Quel homme de désir est Jean-François Copé ? Déjà cette question animait Jacques-Alain Miller lorsqu’il avait chroniqué jour après jour, dans Le Point.fr, la crise de l’UMP. La version papier du journal du 21 février publie un entretien entre J.-A. Miller et Jean-François Copé qui devrait inaugurer une série de conversations entre le psychanalyste et des hommes ou femmes politiques.

Il ne s’agit pas de faire passer le politique sur le divan, encore moins sur le gril. Le dispositif n’est pas celui du confessionnal. Aucune question intime ; le seul souvenir personnel est livré spontanément. Est-ce une interview ? Une « conversation sans tabou » – comme l’affirme le journal ? La discussion se situe en tout cas sur le plan des idées proprement politiques. Le parcours, les convictions, les projets politiques de Copé sont tour à tour évoqués : là où JAM parle sans ambages, titillant parfois son interlocuteur sur tel sujet brûlant, Copé répond sans détour. Le « décomplexé » de la politique ne saurait se laisser impressionner par un psy. Ce serait un comble. Sans inhibition, il assume jusqu’au bout ses idées et propos, dont il se fait entièrement responsable, arguments à l’appui.

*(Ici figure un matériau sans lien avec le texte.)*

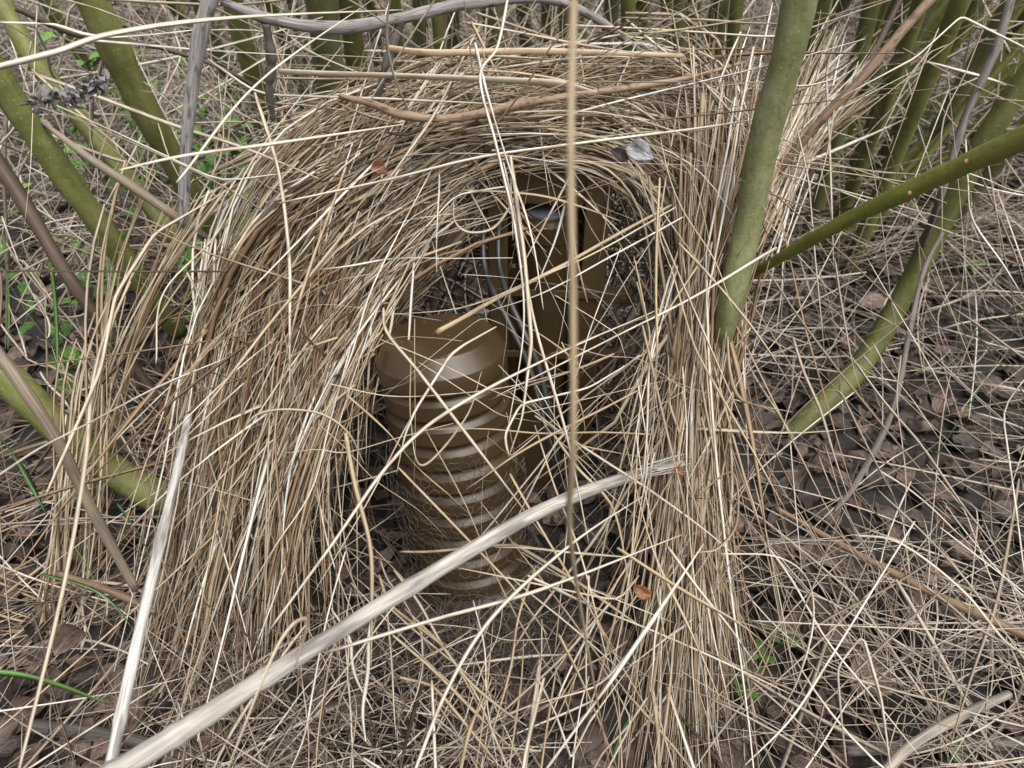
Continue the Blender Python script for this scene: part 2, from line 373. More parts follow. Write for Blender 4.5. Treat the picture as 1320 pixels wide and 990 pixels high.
def litter(name, N, xr, yr, label, size=(.03, .065), ypow=1.0, tint=(0, .9)):
    x = rng.uniform(*xr, N); y = yr[0] + (yr[1] - yr[0]) * rng.random(N) ** ypow
    z = ground_h(x, y) + rng.uniform(.004, .022, N)
    C = np.stack([x, y, z], 1)
    V, F, T, S = leaf_batch(C, rng.uniform(*size, N), rng.uniform(0, 6.28, N), rng.normal(0, .3, N), rng.normal(0, .4, N), rng.uniform(*tint, N), rng.normal(.1, .5, N), rng.uniform(.35, .75, N))
    V[:, 2] = np.maximum(V[:, 2], ground_h(V[:, 0], V[:, 1]) + .002)
    return tag(link(name, mesh_from(name, V, F, M['leaf'], T, S)), label, 'leaves', kind='stuff')
litter('leaf_litter', 7000, (-1.4, 1.9), (.25, 2.6), 'dark brown dead leaves carpeting the damp ground under the straw', ypow=1.3)

# =================================================================== ribbed canister
def lathe(prof, seg=96):
    a = np.linspace(0, 2 * math.pi, seg, endpoint=False); pr = np.asarray(prof)
    V = np.stack([pr[:, 0][:, None] * np.cos(a), pr[:, 0][:, None] * np.sin(a), np.broadcast_to(pr[:, 1][:, None], (len(pr), seg))], -1)
    idx = np.arange(len(pr) * seg).reshape(len(pr), seg)
    q = idx[:-1]; w = idx[1:]
    F = np.stack([q, np.roll(q, -1, 1), np.roll(w, -1, 1), w], -1).reshape(-1, 4)
    return V.reshape(-1, 3), F
def lathe_obj(name, prof, mat, parent, seg=96):
    V, F = lathe(prof, seg); me = mesh_from(name, V, F, mat); me.set_sharp_from_angle(angle=R(24)); return link(name, me, parent)
top = P(565, 431, .785); bot = np.array([P(612, 742, .715)[0], .715, .0])
axis = top - bot; Lc = float(np.linalg.norm(axis)); RC = .083
can = empty('ribbed_canister', tuple(bot))
q = Vector(axis).to_track_quat('Z', 'Y'); can.rotation_mode = 'QUATERNION'; can.rotation_quaternion = q
tag(can, 'upright olive brown ribbed plastic canister with smooth slope edged cap in the opening', 'canister')
CAPH = .047
zc = Lc - CAPH                       # top of ribbed body
pitch = (zc) / 10.0
prof = [(.001, -.01), (RC - .004, -.01)]
for k in range(10):
    z0 = k * pitch
    # one rib, listed upward: dark undercut sits at its foot, sloped ledge at its shoulder
    prof += [(RC - .0085, z0 + .0002), (RC - .0035, z0 + .0007), (RC - .001, z0 + .0018), (RC, z0 + .004), (RC, z0 + pitch - .0140), (RC - .0008, z0 + pitch - .0128),
             (RC - .0088, z0 + pitch - .0052), (RC - .0106, z0 + pitch - .0040), (RC - .0110, z0 + pitch - .0004)]
lathe_obj('ribbed_body', prof, M['olive'], can)
cap = [(RC - .0112, zc - .0003), (RC - .0015, zc), (RC + .0006, zc + .0014), (RC + .001, zc + .0034), (RC + .001, zc + .022), (RC + .0004, zc + .0238), (RC - .001, zc + .0252),
       (RC - .0118, Lc - .0032), (RC - .0134, Lc - .0014), (RC - .0155, Lc - .0005), (RC - .018, Lc), (.03, Lc + .0003), (.0005, Lc + .0003)]
lathe_obj('cap', cap, M['olive'], can)
# mould seam and crumbs on the cap
cr = Strands()
for k in range(14):
    a = random.uniform(0, 6.28); r = random.uniform(0, .055); p = np.array([r * math.cos(a), r * math.sin(a), Lc + .0011])
    d = np.array([random.uniform(-1, 1), random.uniform(-1, 1), 0]) * .0012
    cr.add([[p - d, p, p + d]], [.0011], [random.random()], flat=.8)
cr.build('crumb', M['straw'], can)['kind'] = 'stuff'

# wire netting wrapped round the canister
def wire_net():
    W_ = Strands(); cs = .0125; ry = cs * math.sqrt(3) / 2
    pts = {}; edges = []
    rows = 26; cols = 30
    def node(i, j): return (i, j)
    # brick-hex lattice
    H0 = -.005
    def pos(i, j):
        ox = .5 if (i % 2) else 0
        th = (j + ox * 0) * .30 / 1.0
        return i, j
    def world(a, h):
        nz = mnoise.noise(Vector((a * 2.2, h * 14, 3.1))); nz2 = mnoise.noise(Vector((a * 5, h * 40, 9.1)))
        flare = max(0, .10 - h) * .30
        r = RC + .0035 + max(0, .010 * (nz + .35)) + .004 * abs(nz2) + flare
        aa = a + .07 * mnoise.noise(Vector((a * 4, h * 30, 1.7)))
        hh = h + .010 * mnoise.noise(Vector((a * 4, h * 22, 5.7)))
        base = np.array([r * math.cos(aa), r * math.sin(aa), max(hh, -.004)])
        return base
    na = 44; da = 2 * math.pi / na; s = da * (RC + .005) / math.sqrt(3)
    Hmax = .305
    def emit(p, q2, r=.00042):
        a0, h0 = p; a1, h1 = q2
        m = .5 * (a0 + a1) , .5 * (h0 + h1)
        W_.add([[world(a0, h0), world(*m), world(a1, h1)]], [r * 2], [random.random()], flat=1, sides=3, prof=np.ones(3))
    i = 0
    h = H0
    while h < Hmax:
        for j in range(na):
            a = (j + (.5 if i % 2 else 0)) * da
            lim = Hmax - .035 * (1 + math.sin(a * 3 + 1.0)) - .03 * random.random()
            if h > lim: continue
            emit((a, h), (a, h + s)); emit((a, h + s), (a + da / 2, h + 1.5 * s)); emit((a, h + s), (a - da / 2, h + 1.5 * s))
        h += 1.5 * s; i += 1
    return W_
net = wire_net().build('wire_netting', M['wire'])
net.location = can.location; net.rotation_mode = 'QUATERNION'; net.rotation_quaternion = q
tag(net, 'crumpled thin hexagonal wire netting wrapped around the ribbed canister', 'wire netting')
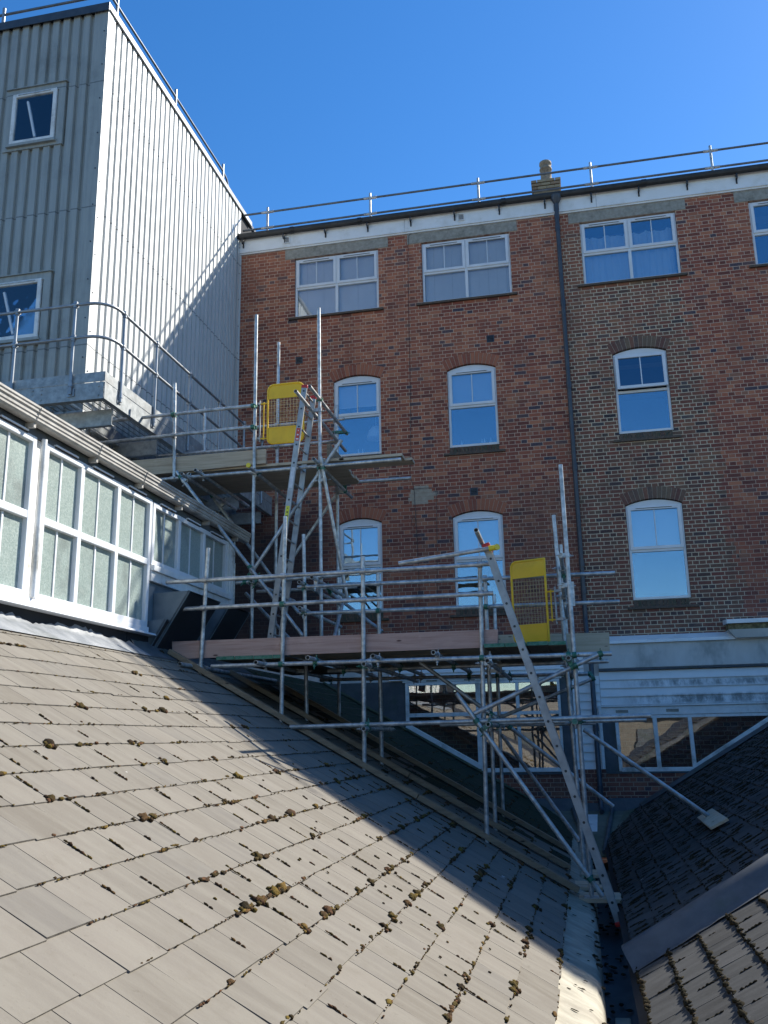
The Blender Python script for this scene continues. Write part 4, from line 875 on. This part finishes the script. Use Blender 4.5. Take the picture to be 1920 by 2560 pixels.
def Gf2(s_, y, h=0): return (s_, y, (-1.915 if s_ > .03 else -1.53 - (s_ + .22) * .45) + h)
blobs('gutter_debris', Gf2, it, 'moss_r', 'clumps of dead moss and silt lying in the valley gutter')

# ================================================================== SCAFFOLDING
YF, YM, YB = 9.8, 10.95, 12.5; UF, UB = 11.3, 12.7
def P(x, y, Y): return oY(x, y, Y)
class Scaf:
    def __init__(s, root): s.root = root; s.t = []
    def tube(s, name, a, b_, mk='galv'):
        a = np.array(a); b_ = np.array(b_); MB().pipe(a, b_).build(name, mk, s.root); s.t.append((a, b_))
    def vert(s, p, q, Y, off=0):
        a = P(*p, Y); c = P(*q, Y); s.tube('standard', a, c)
    def ledg(s, p, q, Y, name='ledger', Y2=None): s.tube(name, P(*p, Y), P(*q, Y2 or Y))
    def trans(s, p, Y, Y2, name='transom', dz=0):
        a = P(*p, Y); s.tube(name, a, (a[0] + random.gauss(0, .006), Y2, a[2] + dz))
    def couplers(s):
        n = 0
        for i in range(len(s.t)):
            for j in range(i + 1, len(s.t)):
                a, b_ = s.t[i]; c, d = s.t[j]; u = b_ - a; v = d - c; w0 = a - c
                A, B, Cc, D, E_ = u @ u, u @ v, v @ v, u @ w0, v @ w0; den = A * Cc - B * B
                if den < 1e-3 * A * Cc: continue
                t1 = min(.995, max(.005, (B * E_ - Cc * D) / den)); t2 = min(.995, max(.005, (A * E_ - B * D) / den))
                p = a + u * t1; q = c + v * t2; dist = np.linalg.norm(p - q)
                if dist < .13 and n < 96:
                    mb = MB(); un = u / np.linalg.norm(u); vn = v / np.linalg.norm(v)
                    mb.rings([p - un * .024, p + un * .024], .0315, 10); mb.rings([q - vn * .024, q + vn * .024], .0315, 10)
                    dd = (q - p) / (dist + 1e-6) if dist > .02 else np.array([0, -1., 0]); mb.obox(p, q + dd * .004, .045, .045, up=(0, 0, 1) if abs(dd[2]) < .9 else (1, 0, 0))
                    side = np.cross(un, dd); side /= (np.linalg.norm(side) + 1e-6)
                    mb.rings([p + side * .03 - dd * .02, p + side * .048 - dd * .02, p + side * .048 - dd * .02 - dd * .05], .007, 6); mb.rings([p + side * .046 - dd * .03, p + side * .046 - dd * .045], .016, 6)
                    mb.rings([q - side * .044 - vn * .0, q - side * .044 + dd * .06], .007, 6)
                    mb.build('coupler', 'galv' if random.random() < .62 else 'clip_green', s.root); n += 1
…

D’après la dernière enquête du Cevipof sur la confiance politique et le moral des Français, ces derniers seraient plus que jamais méfiants, moroses et las – en un mot : déprimés. Eh bien, Copé, quant à lui, a le moral. Il se verrait bien en antidépresseur puissant et efficace pour la France ! Ses batteries ont été rechargées à bloc par les récentes épreuves. L’homme politique résume donc son « mental » en quatre mots : sérénité, confiance, passion et vigilance. Ses quatre vertus cardinales, en somme.
Il est frappant de constater à quel point le discours de M. Copé est pétri de notions « psy ». Il sait parler le langage de l’Autre et manier ses semblants. On voit l’homme politique à l’œuvre. Concernant les peurs qui, selon lui, agitent les Français (sur le déclin, le communautarisme, l’intégration des immigrés), il avoue « rêver à un immense groupe de parole où les Français pourraient librement mettre des mots sur leurs angoisses, leurs exaspérations, afin que nous puissions débloquer les situations ». JAM lui rappelle alors l’échec du débat sur l’identité nationale de Sarkozy : ouvrir les vannes à une parole décomplexée sur de tels sujets, ne va-t-il pas intensifier et solidifier ces peurs ? Les mots ne vont-ils pas faire exister d’autant plus la chose ? Un peu d’inhibition en la matière n’est sans doute pas un mal.

Mais Copé insiste : on ne saurait ignorer et dénier ces peurs. L’angélisme et le refoulement à la Jospin produisent inévitablement, un jour, le retour du refoulé : « il ne s’agit pas ici de névrose ou de problèmes de perception. Il s’agit de faits réels. » Copé se dit connecté à la réalité que vivent les Français et se présente comme le candidat du vrai et du réel. Il cite même Lacan : « Il me semble que Lacan disait : « Le réel, c’est quand on se cogne », n’est-ce pas ? En 2002, au second tour de la présidentielle, le choc fut rude. »
La « passion fixe » de Copé, c’est la France, dit-il ; la passion fixe de J.-A. Miller, c’est la psychanalyse – mais la politique aussi, c’est certain : tant celle qui se déploie sur la scène du monde où œuvrent les hommes de pouvoir, que la politique dans la psychanalyse, ou encore la stratégie et la tactique dans la direction de la cure. L’affaire Mitra Kadivar a démontré récemment comment ces trois aspects pouvaient se trouver étroitement noués. Nulle solution de continuité entre les niveaux individuels et collectifs, entre éthique et politique.

L’idée de cette série d’entretiens paraît donc judicieuse pour le psychanalyste qui se veut synchrone avec le monde ambiant. Hommes et femmes de pouvoir, de désir et de convictions, nous l’espérons, se prêteront volontiers au jeu.